Question continued: Every means we have to try and measure time involves the acceleration of matter. Atomic clocks use the rate of radioactive decay, digital clocks use electronic oscillators or crystals, and grandfather clocks use pendulums. All of these clocks require a fixed, predictable rate of matter acceleration in order to measure time accurately. It seems like this creates an artificial relationship between motion/acceleration and time, leading us to conclude that since matter slows down in certain situations, time must also be slowing down. But is time really slowing down for that observer, or is it just an illusion for that observer caused by the slowing of matter acceleration, which is the only means we have for measuring time?

Answer:

It seems like there may be two questions here: (1) how experiments that isolate the effect of time dilation are set up, and (2) is there, within Newtonian mechanics, an effect which mimics time dilation.

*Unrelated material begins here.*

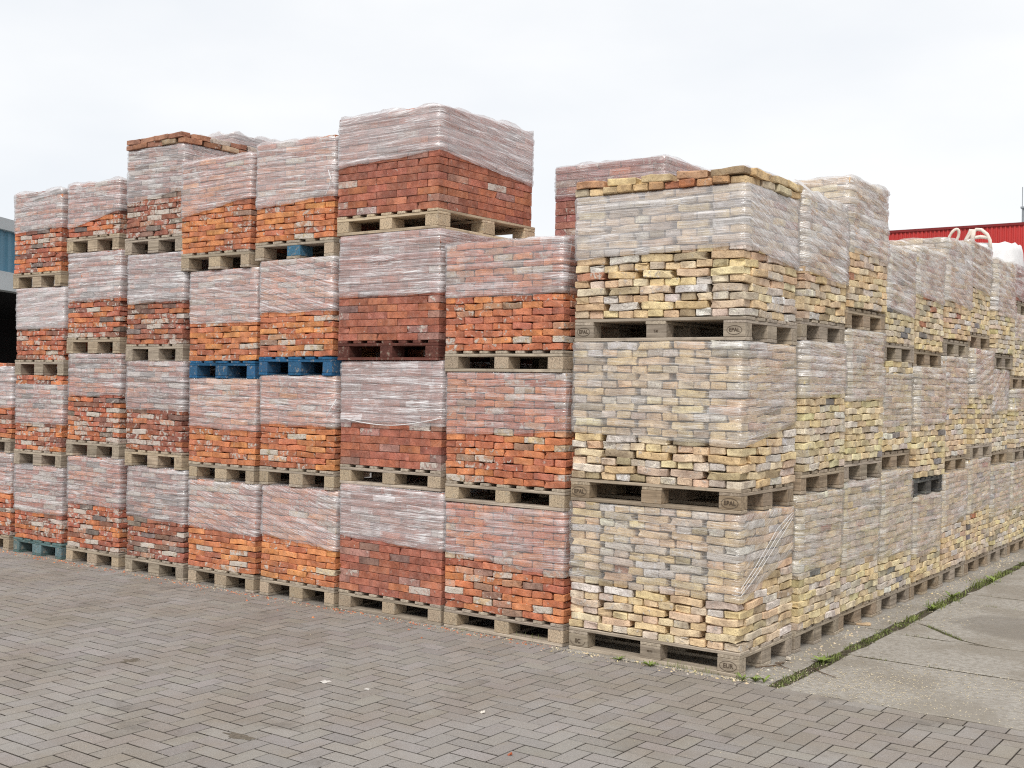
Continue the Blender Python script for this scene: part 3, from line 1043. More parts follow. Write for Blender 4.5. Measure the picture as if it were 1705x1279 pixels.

To address either, it may be easiest to focus on the pendulum, where classical physics is enough and we don't have to worry about quantum mechanics at the same time! Then, consider two identical pendulums, one on the train and one on the platform, which oscillate at the same frequency. In both the Galilean world and the Einstein world there is a Doppler shift, but the Doppler shifts are different. In the Einstein world, the difference can be attributed to time dilation. This is a simple example of an experiment that isolates the effect of time dilation.

For question (2) we could ask if the change in Doppler shifts between the Galilean world and the Einstein world arises naturally from the Newtonian equations of motion. It does not: a Galilean transformation doesn't change the frequency of a pendulum. The different Doppler shifts between observers is due only to relative motion and not to changing reference frames in Newtonian mechanics.